◆ **Requirements**
Copy every line, leaving nothing out and adding nothing.

[Entries with scene source code]
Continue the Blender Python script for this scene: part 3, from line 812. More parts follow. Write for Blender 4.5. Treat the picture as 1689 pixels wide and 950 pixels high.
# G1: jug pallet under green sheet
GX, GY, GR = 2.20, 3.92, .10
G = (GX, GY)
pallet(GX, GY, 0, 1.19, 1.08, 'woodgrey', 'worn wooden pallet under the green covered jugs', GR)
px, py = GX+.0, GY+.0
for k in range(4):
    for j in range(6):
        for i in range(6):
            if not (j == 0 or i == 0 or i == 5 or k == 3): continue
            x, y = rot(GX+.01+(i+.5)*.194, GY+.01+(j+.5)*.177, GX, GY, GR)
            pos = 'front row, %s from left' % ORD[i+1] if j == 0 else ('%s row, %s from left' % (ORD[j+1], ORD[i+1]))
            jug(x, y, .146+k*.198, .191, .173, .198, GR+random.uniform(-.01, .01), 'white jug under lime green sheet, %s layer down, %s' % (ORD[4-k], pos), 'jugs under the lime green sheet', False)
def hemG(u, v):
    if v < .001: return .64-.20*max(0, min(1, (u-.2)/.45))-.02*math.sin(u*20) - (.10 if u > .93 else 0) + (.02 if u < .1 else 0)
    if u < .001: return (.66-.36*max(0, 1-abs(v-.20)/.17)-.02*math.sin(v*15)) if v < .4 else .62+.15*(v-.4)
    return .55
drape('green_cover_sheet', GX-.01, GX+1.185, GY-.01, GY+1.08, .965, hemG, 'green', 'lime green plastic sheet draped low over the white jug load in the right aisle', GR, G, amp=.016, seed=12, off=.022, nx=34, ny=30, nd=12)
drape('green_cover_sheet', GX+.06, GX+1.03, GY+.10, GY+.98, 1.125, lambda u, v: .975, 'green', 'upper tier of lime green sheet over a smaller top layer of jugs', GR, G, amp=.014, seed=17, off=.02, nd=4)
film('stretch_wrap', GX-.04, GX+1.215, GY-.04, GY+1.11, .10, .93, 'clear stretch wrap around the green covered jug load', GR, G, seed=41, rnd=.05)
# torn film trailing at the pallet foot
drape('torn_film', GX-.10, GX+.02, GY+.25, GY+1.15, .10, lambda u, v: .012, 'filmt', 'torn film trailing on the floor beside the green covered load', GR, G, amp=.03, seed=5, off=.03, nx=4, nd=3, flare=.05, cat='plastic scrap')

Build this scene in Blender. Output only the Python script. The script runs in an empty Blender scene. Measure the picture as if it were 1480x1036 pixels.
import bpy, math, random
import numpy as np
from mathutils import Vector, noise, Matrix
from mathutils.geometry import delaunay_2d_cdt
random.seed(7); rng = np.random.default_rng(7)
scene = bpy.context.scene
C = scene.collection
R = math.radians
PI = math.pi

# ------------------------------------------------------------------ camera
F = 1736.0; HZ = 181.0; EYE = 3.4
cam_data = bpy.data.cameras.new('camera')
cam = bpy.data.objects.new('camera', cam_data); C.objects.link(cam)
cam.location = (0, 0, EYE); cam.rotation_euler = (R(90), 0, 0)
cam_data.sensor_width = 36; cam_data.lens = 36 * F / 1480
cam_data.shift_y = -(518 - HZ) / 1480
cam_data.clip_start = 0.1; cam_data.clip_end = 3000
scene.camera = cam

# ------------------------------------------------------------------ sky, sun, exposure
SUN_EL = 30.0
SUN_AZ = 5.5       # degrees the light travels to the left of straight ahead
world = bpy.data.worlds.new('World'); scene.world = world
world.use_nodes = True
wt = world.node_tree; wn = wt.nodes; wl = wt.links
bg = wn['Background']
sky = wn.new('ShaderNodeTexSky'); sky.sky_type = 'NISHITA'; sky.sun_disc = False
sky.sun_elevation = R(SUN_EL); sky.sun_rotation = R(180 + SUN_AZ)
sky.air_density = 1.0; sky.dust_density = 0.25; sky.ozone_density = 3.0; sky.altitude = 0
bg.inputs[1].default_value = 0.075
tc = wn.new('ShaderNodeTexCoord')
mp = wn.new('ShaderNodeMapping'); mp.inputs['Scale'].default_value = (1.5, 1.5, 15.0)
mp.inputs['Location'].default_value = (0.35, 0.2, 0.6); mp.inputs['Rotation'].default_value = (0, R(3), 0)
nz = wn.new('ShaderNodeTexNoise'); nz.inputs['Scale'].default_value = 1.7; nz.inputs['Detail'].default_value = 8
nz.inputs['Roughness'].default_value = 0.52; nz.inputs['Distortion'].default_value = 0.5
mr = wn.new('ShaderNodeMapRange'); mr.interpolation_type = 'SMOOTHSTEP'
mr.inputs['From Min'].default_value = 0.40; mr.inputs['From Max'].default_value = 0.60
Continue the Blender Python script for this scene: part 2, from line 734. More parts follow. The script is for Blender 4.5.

◆ **Response to this task**
Continue the Blender Python script for this scene: part 3, from line 812. More parts follow. Write for Blender 4.5. Treat the picture as 1689 pixels wide and 950 pixels high.
# G1: jug pallet under green sheet
GX, GY, GR = 2.20, 3.92, .10
G = (GX, GY)
pallet(GX, GY, 0, 1.19, 1.08, 'woodgrey', 'worn wooden pallet under the green covered jugs', GR)
px, py = GX+.0, GY+.0
for k in range(4):
    for j in range(6):
        for i in range(6):
            if not (j == 0 or i == 0 or i == 5 or k == 3): continue
            x, y = rot(GX+.01+(i+.5)*.194, GY+.01+(j+.5)*.177, GX, GY, GR)
            pos = 'front row, %s from left' % ORD[i+1] if j == 0 else ('%s row, %s from left' % (ORD[j+1], ORD[i+1]))
            jug(x, y, .146+k*.198, .191, .173, .198, GR+random.uniform(-.01, .01), 'white jug under lime green sheet, %s layer down, %s' % (ORD[4-k], pos), 'jugs under the lime green sheet', False)
def hemG(u, v):
    if v < .001: return .64-.20*max(0, min(1, (u-.2)/.45))-.02*math.sin(u*20) - (.10 if u > .93 else 0) + (.02 if u < .1 else 0)
    if u < .001: return (.66-.36*max(0, 1-abs(v-.20)/.17)-.02*math.sin(v*15)) if v < .4 else .62+.15*(v-.4)
    return .55
drape('green_cover_sheet', GX-.01, GX+1.185, GY-.01, GY+1.08, .965, hemG, 'green', 'lime green plastic sheet draped low over the white jug load in the right aisle', GR, G, amp=.016, seed=12, off=.022, nx=34, ny=30, nd=12)
drape('green_cover_sheet', GX+.06, GX+1.03, GY+.10, GY+.98, 1.125, lambda u, v: .975, 'green', 'upper tier of lime green sheet over a smaller top layer of jugs', GR, G, amp=.014, seed=17, off=.02, nd=4)
film('stretch_wrap', GX-.04, GX+1.215, GY-.04, GY+1.11, .10, .93, 'clear stretch wrap around the green covered jug load', GR, G, seed=41, rnd=.05)
# torn film trailing at the pallet foot
drape('torn_film', GX-.10, GX+.02, GY+.25, GY+1.15, .10, lambda u, v: .012, 'filmt', 'torn film trailing on the floor beside the green covered load', GR, G, amp=.03, seed=5, off=.03, nx=4, nd=3, flare=.05, cat='plastic scrap')

Build this scene in Blender. Output only the Python script. The script runs in an empty Blender scene. Measure the picture as if it were 1480x1036 pixels.
import bpy, math, random
import numpy as np
from mathutils import Vector, noise, Matrix
from mathutils.geometry import delaunay_2d_cdt
random.seed(7); rng = np.random.default_rng(7)
scene = bpy.context.scene
C = scene.collection
R = math.radians
PI = math.pi

# ------------------------------------------------------------------ camera
F = 1736.0; HZ = 181.0; EYE = 3.4
cam_data = bpy.data.cameras.new('camera')
cam = bpy.data.objects.new('camera', cam_data); C.objects.link(cam)
cam.location = (0, 0, EYE); cam.rotation_euler = (R(90), 0, 0)
cam_data.sensor_width = 36; cam_data.lens = 36 * F / 1480
cam_data.shift_y = -(518 - HZ) / 1480
cam_data.clip_start = 0.1; cam_data.clip_end = 3000
scene.camera = cam

# ------------------------------------------------------------------ sky, sun, exposure
SUN_EL = 30.0
SUN_AZ = 5.5       # degrees the light travels to the left of straight ahead
world = bpy.data.worlds.new('World'); scene.world = world
world.use_nodes = True
wt = world.node_tree; wn = wt.nodes; wl = wt.links
bg = wn['Background']
sky = wn.new('ShaderNodeTexSky'); sky.sky_type = 'NISHITA'; sky.sun_disc = False
sky.sun_elevation = R(SUN_EL); sky.sun_rotation = R(180 + SUN_AZ)
sky.air_density = 1.0; sky.dust_density = 0.25; sky.ozone_density = 3.0; sky.altitude = 0
bg.inputs[1].default_value = 0.075
tc = wn.new('ShaderNodeTexCoord')
mp = wn.new('ShaderNodeMapping'); mp.inputs['Scale'].default_value = (1.5, 1.5, 15.0)
mp.inputs['Location'].default_value = (0.35, 0.2, 0.6); mp.inputs['Rotation'].default_value = (0, R(3), 0)
nz = wn.new('ShaderNodeTexNoise'); nz.inputs['Scale'].default_value = 1.7; nz.inputs['Detail'].default_value = 8
nz.inputs['Roughness'].default_value = 0.52; nz.inputs['Distortion'].default_value = 0.5
mr = wn.new('ShaderNodeMapRange'); mr.interpolation_type = 'SMOOTHSTEP'
mr.inputs['From Min'].default_value = 0.40; mr.inputs['From Max'].default_value = 0.60
Continue the Blender Python script for this scene: part 2, from line 734. More parts follow. The script is for Blender 4.5.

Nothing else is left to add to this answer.